Set problem »
Pick out the lines below that contain the string "scene" and copy them all.

Data »
----------

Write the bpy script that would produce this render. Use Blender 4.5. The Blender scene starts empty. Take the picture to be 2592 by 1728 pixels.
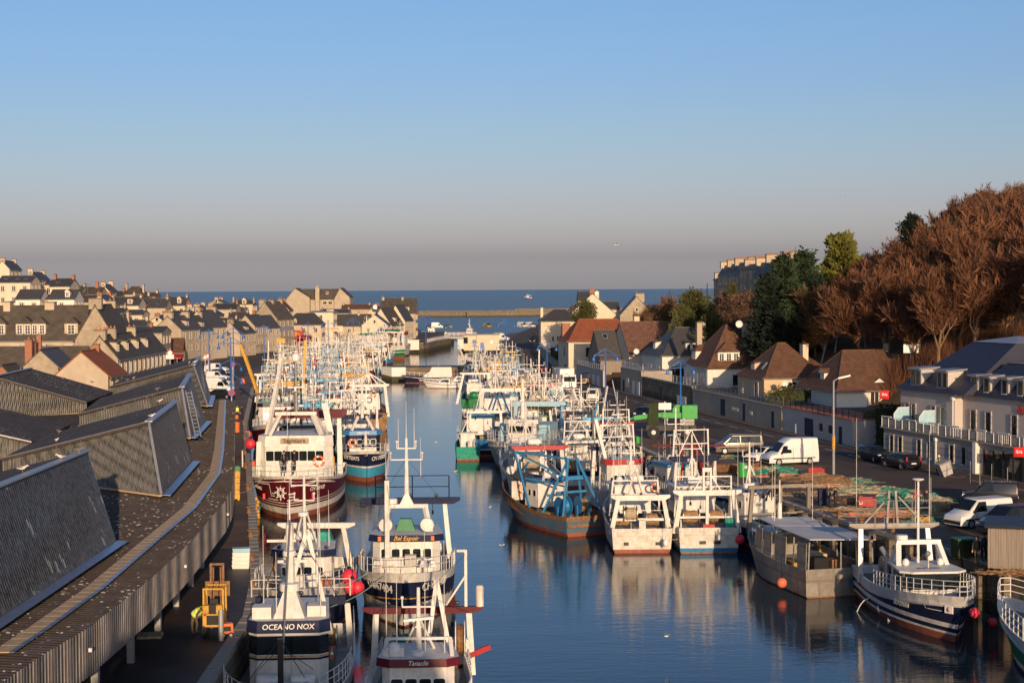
import bpy,math,random
from math import sin,cos,pi,radians,atan2,hypot,sqrt
from mathutils import Vector,Matrix,noise
SC=bpy.context.scene
COL=SC.collection
V=Vector
# camera
CZ=20.0
cd=bpy.data.cameras.new("camera"); CAM=bpy.data.objects.new("camera",cd); COL.objects.link(CAM)
cd.sensor_width=36; cd.lens=36*4000/2592; cd.clip_start=1; cd.clip_end=80000
CR=Matrix.Rotation(radians(90-1.889),3,'X')@Matrix.Rotation(radians(-0.347),3,'Z')
CAM.matrix_world=Matrix.Translation((0,0,CZ))@CR.to_4x4()
SC.camera=CAM
def ray(px,py):return CR@V(((px-1296)/4000,-(py-864)/4000,-1))
def W(px,py,z=3.0):
 d=ray(px,py); t=(z-CZ)/d.z
 return V((d.x*t,d.y*t,z))
def D(px,py,y):
 d=ray(px,py); t=y/d.y
 return V((d.x*t,y,CZ+d.z*t))
# mesh builder
class MB:
 def __init__(s):s.v=[]; s.f=[]; s.m=[]; s.k=0
 def add(s,vs,fs,k=None):
  o=len(s.v); s.v.extend(tuple(p)for p in vs); k=s.k if k is None else k
  for f in fs:s.f.append([i+o for i in f]); s.m.append(k)
  return s
 def box(s,c,d,rz=0.0,k=None,tx=1.0,ty=1.0,ox=0,oy=0):
  x,y,z=c; a,b,h=d[0]/2,d[1]/2,d[2]; cs,sn=cos(rz),sin(rz); vs=[]
  for zz,fx,fy,px,py in((0,1,1,0,0),(h,tx,ty,ox,oy)):
   for sx,sy in((-1,-1),(1,-1),(1,1),(-1,1)):
    lx,ly=sx*a*fx+px,sy*b*fy+py
    vs.append((x+lx*cs-ly*sn,y+lx*sn+ly*cs,z+zz))
  return s.add(vs,[(3,2,1,0),(4,5,6,7),(0,1,5,4),(1,2,6,5),(2,3,7,6),(3,0,4,7)],k)
 def beam(s,p,q,w,h,k=None):
  p,q=V(p),V(q); d=(q-p)
  if d.length<1e-6:return s
  d.normalize(); u=V((0,0,1))if abs(d.z)<.95 else V((0,1,0))
  a=d.cross(u).normalized()*w/2; b=a.cross(d).normalized()*h/2
  return s.add([p-a-b,p+a-b,p+a+b,p-a+b,q-a-b,q+a-b,q+a+b,q-a+b],[(3,2,1,0),(4,5,6,7),(0,1,5,4),(1,2,6,5),(2,3,7,6),(3,0,4,7)],k)
 def bar(s,p,q,r,r2=None,n=5,k=None):
  p,q=V(p),V(q); d=q-p
  if d.length<1e-6:return s
  d.normalize(); u=V((0,0,1))if abs(d.z)<.95 else V((0,1,0))
  a=d.cross(u).normalized(); b=a.cross(d); r2=r if r2 is None else r2; vs=[]
  for c,rr in((p,r),(q,r2)):
   for i in range(n):t=2*pi*i/n; vs.append(c+(a*cos(t)+b*sin(t))*rr)
  fs=[(i,(i+1)%n,n+(i+1)%n,n+i)for i in range(n)]
  fs+=[tuple(range(n))[::-1],tuple(range(n,2*n))]
  return s.add(vs,fs,k)
 def tube(s,pts,r,n=5,k=None,close=False):
  m=len(pts)
  for i in range(m if close else m-1):s.bar(pts[i],pts[(i+1)%m],r,n=n,k=k)
  return s
 def prism(s,poly,z0,z1,k=None,ktop=None):
  n=len(poly); vs=[(p[0],p[1],z0)for p in poly]+[(p[0],p[1],z1)for p in poly]
  s.add(vs,[(i,(i+1)%n,n+(i+1)%n,n+i)for i in range(n)]+[tuple(range(n))[::-1]],k)
  return s.add(vs[n:],[tuple(range(n))],k if ktop is None else ktop)
 def ext(s,poly,y0,y1,k=None):
  n=len(poly); vs=[(p[0],y0,p[1])for p in poly]+[(p[0],y1,p[1])for p in poly]
  return s.add(vs,[(i,(i+1)%n,n+(i+1)%n,n+i)for i in range(n)]+[tuple(range(n))[::-1],tuple(range(n,2*n))],k)
 def loft(s,rings,k=None,closed=True,caps=True,rowk=None):
  n=len(rings[0]); o=len(s.v)
  for r in rings:s.v.extend(tuple(p)for p in r)
  for j in range(len(rings)-1):
   for i in range(n if closed else n-1):
    i2=(i+1)%n
    s.f.append([o+j*n+i,o+j*n+i2,o+(j+1)*n+i2,o+(j+1)*n+i])
    s.m.append(rowk[i]if rowk else(s.k if k is None else k))
  if caps and closed:
   for j,rev in((0,True),(len(rings)-1,False)):
    q=[o+j*n+i for i in range(n)]; s.f.append(q[::-1]if rev else q); s.m.append(s.k if k is None else k)
  return s
 def lathe(s,c,prof,n=12,k=None,axis='z'):
  rings=[]
  for r,h in prof:
   ring=[]
   for i in range(n):
    t=2*pi*i/n; a,b=r*cos(t),r*sin(t)
    p={'z':(a,b,h),'x':(h,a,b),'y':(a,h,b)}[axis]
    ring.append((c[0]+p[0],c[1]+p[1],c[2]+p[2]))
   rings.append(ring if axis!='y' else ring[::-1])
  return s.loft(rings,k)
 def ball(s,c,r,n=8,m=6,k=None,sq=1.0):
  return s.lathe(c,[(max(1e-3,r*sin(pi*i/m)),-r*sq*cos(pi*i/m))for i in range(m+1)],n,k)
 def face(s,pts,k=None):return s.add(pts,[tuple(range(len(pts)))],k)
 def slab(s,pts,t,k=None):
  n=len(pts); P=[V(p)for p in pts]; nm=(P[1]-P[0]).cross(P[2]-P[0]).normalized()
  vs=P+[p-nm*t for p in P]
  return s.add(vs,[tuple(range(n)),tuple(range(n,2*n))[::-1]]+[(i,n+i,n+(i+1)%n,(i+1)%n)for i in range(n)],k)
 def xf(s,M):s.v=[tuple(M@V(p))for p in s.v]; return s
 def mesh(s,name,mats,smooth=0):
  me=bpy.data.meshes.new(name); me.from_pydata(s.v,[],s.f)
  for m in(mats if isinstance(mats,(list,tuple))else[mats]):me.materials.append(M_(m))
  if max(s.m,default=0)>0:me.polygons.foreach_set('material_index',s.m)
  if smooth:
   me.polygons.foreach_set('use_smooth',[True]*len(me.polygons)); me.set_sharp_from_angle(angle=radians(smooth))
  me.update(); return me
 def build(s,name,mats,parent=None,smooth=0):
  if not s.v:return None
  o=bpy.data.objects.new(name,s.mesh(name,mats,smooth)); COL.objects.link(o); o.parent=parent; return o
def thing(name,label,cat,loc=(0,0,0),rz=0.0,group=None):
 o=bpy.data.objects.new(name,None); COL.objects.link(o); o.empty_display_size=.2
 o.location=loc; o.rotation_euler=(0,0,rz); o['label']=label; o['category']=cat
 if group:o['group']=group
 return o
def tag(o,label,cat,group=None,kind=None):
 if label:o['label']=label
 if cat:o['category']=cat
 if group:o['group']=group
 if kind:o['kind']=kind
 return o
def dup(o,loc,rz,label,scale=None,group=None):
 c=o.copy(); COL.objects.link(c); c.location=loc; c.rotation_euler=(0,0,rz); c['label']=label
 if group:c['group']=group
 if scale:c.scale=scale if hasattr(scale,'__len__')else(scale,)*3
 for ch in o.children:
  d=ch.copy(); COL.objects.link(d); d.parent=c
  for g in ch.children:e=g.copy(); COL.objects.link(e); e.parent=d
 return c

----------

Finished task »
Write the bpy script that would produce this render. Use Blender 4.5. The Blender scene starts empty. Take the picture to be 2592 by 1728 pixels.
SC=bpy.context.scene